Cameron, the second-highest-grossing film director of all time, will take a break from making Avatar movies to direct a film based on Charles Pellegrino’s book Ghosts of Hiroshima. Last month, Cameron said Christopher Nolan’s Oppenheimer was “a bit of a moral cop out,” while revealing his plans for his own movie based on Ghosts of Hiroshima.

The 70-year-old Terminator creator has called his adaptation an “uncompromising theatrical film” that focuses on the true story of a man who survived both bombs that dropped on Hiroshima and Nagasaki in World War II.

In an interview with Deadline, where he was asked about Ghosts of Hiroshima’s potential in the context of Oppenheimer’s $1 billion box office and seven-Oscar haul.

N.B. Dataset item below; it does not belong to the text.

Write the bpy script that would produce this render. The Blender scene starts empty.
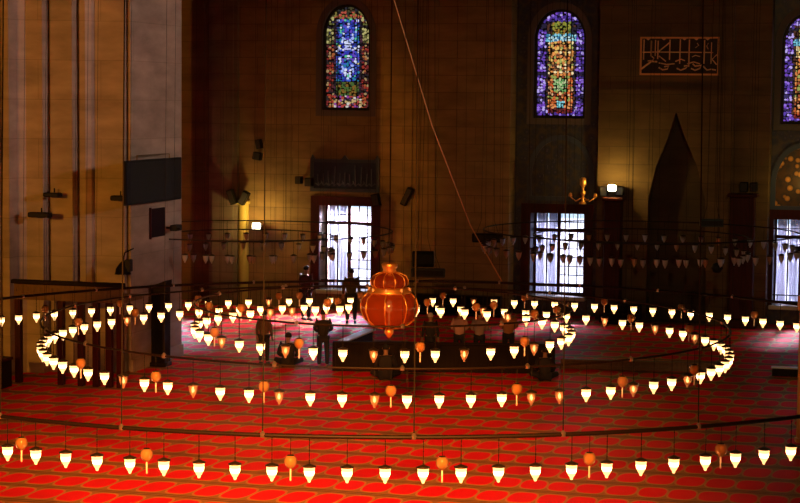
import bpy, bmesh, math, random
from mathutils import Vector, Matrix
random.seed(7)
PI = math.pi
S = bpy.context.scene
C = S.collection
# ------------------------------------------------------------------ camera
F = 1871.5; PITCH = .0812; ROLL = .0097; H = 7.8
R0 = Vector((1, 0, 0)); D0 = Vector((0, math.cos(PITCH), -math.sin(PITCH))); U0 = R0.cross(D0)
RR = R0*math.cos(ROLL)+U0*math.sin(ROLL); UU = U0*math.cos(ROLL)-R0*math.sin(ROLL)
CAM = Vector((0, 0, H))
cam = bpy.data.cameras.new('camera'); co = bpy.data.objects.new('camera', cam); C.objects.link(co)
cam.lens = F*36/800; cam.sensor_width = 36; cam.clip_end = 400; cam.clip_start = .1
m = Matrix((RR, UU, -D0)).transposed().to_4x4(); m.translation = CAM; co.matrix_world = m
S.camera = co
S.view_settings.view_transform = 'Standard'; S.view_settings.look = 'None'
S.view_settings.gamma = 1; S.view_settings.use_curve_mapping = False
S.view_settings.exposure = 0.0
S.cycles.use_denoising = True
S.cycles.max_bounces = 6; S.cycles.diffuse_bounces = 3; S.cycles.transparent_max_bounces = 16
S.cycles.sample_clamp_indirect = 3

def ray(x, y): return (RR*((x-400)/F)+UU*((251.5-y)/F)+D0)
def on_z(x, y, z=0):
    r = ray(x, y); return CAM+r*((z-H)/r.z)
def on_Y(x, y, Y):
    r = ray(x, y); return CAM+r*(Y/r.y)
def pix(p):
    q = Vector(p)-CAM; zc = q.dot(D0)
    return 400+F*q.dot(RR)/zc, 251.5-F*q.dot(UU)/zc
# room frame: x = along the qibla wall, y = depth beyond it, z = up
ALPHA = math.radians(16)
ORG = on_z(345, 309, 0)
ROOM = Matrix.Translation(ORG) @ Matrix.Rotation(-ALPHA, 4, 'Z')
RINV = ROOM.inverted()
def wall(x, y, v=0.0):
    """room coords (u, z) where the pixel's ray meets the plane depth = v"""
    o = RINV @ CAM; r = RINV.to_3x3() @ ray(x, y); t = (v-o.y)/r.y
    p = o+r*t; return p.x, p.z
def side(x, y, u):
    o = RINV @ CAM; r = RINV.to_3x3() @ ray(x, y); t = (u-o.x)/r.x
    p = o+r*t; return p.y, p.z
def room(u, v, z): return ROOM @ Vector((u, v, z))

# ------------------------------------------------------------------ world + lights
w = bpy.data.worlds.new('world'); S.world = w; w.use_nodes = True
bg = w.node_tree.nodes['Background']; bg.inputs[0].default_value = (.62, .78, 1, 1); bg.inputs[1].default_value = 1.45
def area(name, loc, target, sx, sy, power, col, spread=180):
    l = bpy.data.lights.new(name, 'AREA'); l.shape = 'RECTANGLE'; l.size = sx; l.size_y = sy; l.energy = power; l.color = col
    l.spread = math.radians(spread)
    o = bpy.data.objects.new(name, l); C.objects.link(o); o.location = loc
    o.rotation_euler = (Vector(target)-Vector(loc)).to_track_quat('-Z', 'Y').to_euler(); return o
def spot(name, loc, target, power, col, ang, blend=.8, rad=.3):
    l = bpy.data.lights.new(name, 'SPOT'); l.energy = power; l.color = col; l.spot_size = math.radians(ang); l.spot_blend = blend; l.shadow_soft_size = rad
    o = bpy.data.objects.new(name, l); C.objects.link(o); o.location = loc
    o.rotation_euler = (Vector(target)-Vector(loc)).to_track_quat('-Z', 'Y').to_euler(); return o
def point(name, loc, power, col, rad=.1):
    l = bpy.data.lights.new(name, 'POINT'); l.energy = power; l.color = col; l.shadow_soft_size = rad
    o = bpy.data.objects.new(name, l); C.objects.link(o); o.location = loc; return o
# unseen warm fill spots added around the camera for pier, walls and carpet
spot('warm_fill_spot', (-30, 0, 12), (-14.1, 50, 6.5), 40000, (1, .38, .03), 15, .3)
spot('warm_fill_spot', (8, -2, 12), (9.2, 43, 2), 9000, (1, .5, .15), 5, .8)
spot('warm_fill_spot', (-2, -2, 16), (-2, 31.5, 0), 230000, (1, .32, .05), 26, 1.0, 1.6)
spot('warm_fill_spot', (-6, 4, 16), (-1.2, 66, 6), 11000, (1, .47, .08), 14, 1.0)
spot('warm_fill_spot', (6, -2, 16), (12.5, 60, 8), 8500, (1, .64, .26), 22, 1.0)
# unseen spot added at the right, standing in for daylight on the pier side
spot('side_fill_spot', (30, 34, 14), (-8, 55, 9), 21000, (1, .72, .62), 22, 1.0, 1.5)
DAY = (.80, .72, 1.0)
sun_l = bpy.data.lights.new('sun', 'SUN'); sun_l.energy = 11.0; sun_l.angle = math.radians(7); sun_l.color = (.88, .80, 1)
sun = bpy.data.objects.new('sun', sun_l); C.objects.link(sun)
sun.rotation_euler = Vector((-.40, -1, -.50)).to_track_quat('-Z', 'Y').to_euler()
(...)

“Yeah… it’s interesting what he stayed away from,” Cameron replied, before suggesting Ghosts of Hiroshima may not have the kind of mainstream breakthrough appeal Oppenheimer managed. “Look, I love the filmmaking, but I did feel that it was a bit of a moral cop out.”

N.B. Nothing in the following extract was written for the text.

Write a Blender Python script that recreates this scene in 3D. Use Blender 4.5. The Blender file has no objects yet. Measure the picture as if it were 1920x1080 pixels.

Cameron continued: “Because it’s not like Oppenheimer didn’t know the effects. He’s got one brief scene in the film where we see — and I don’t like to criticize another filmmaker’s film — but there’s only one brief moment where he sees some charred bodies in the audience and then the film goes on to show how it deeply moved him. But I felt that it dodged the subject. I don’t know whether the studio or Chris felt that that was a third rail that they didn’t want to touch, but I want to go straight at the third rail. I’m just stupid that way.”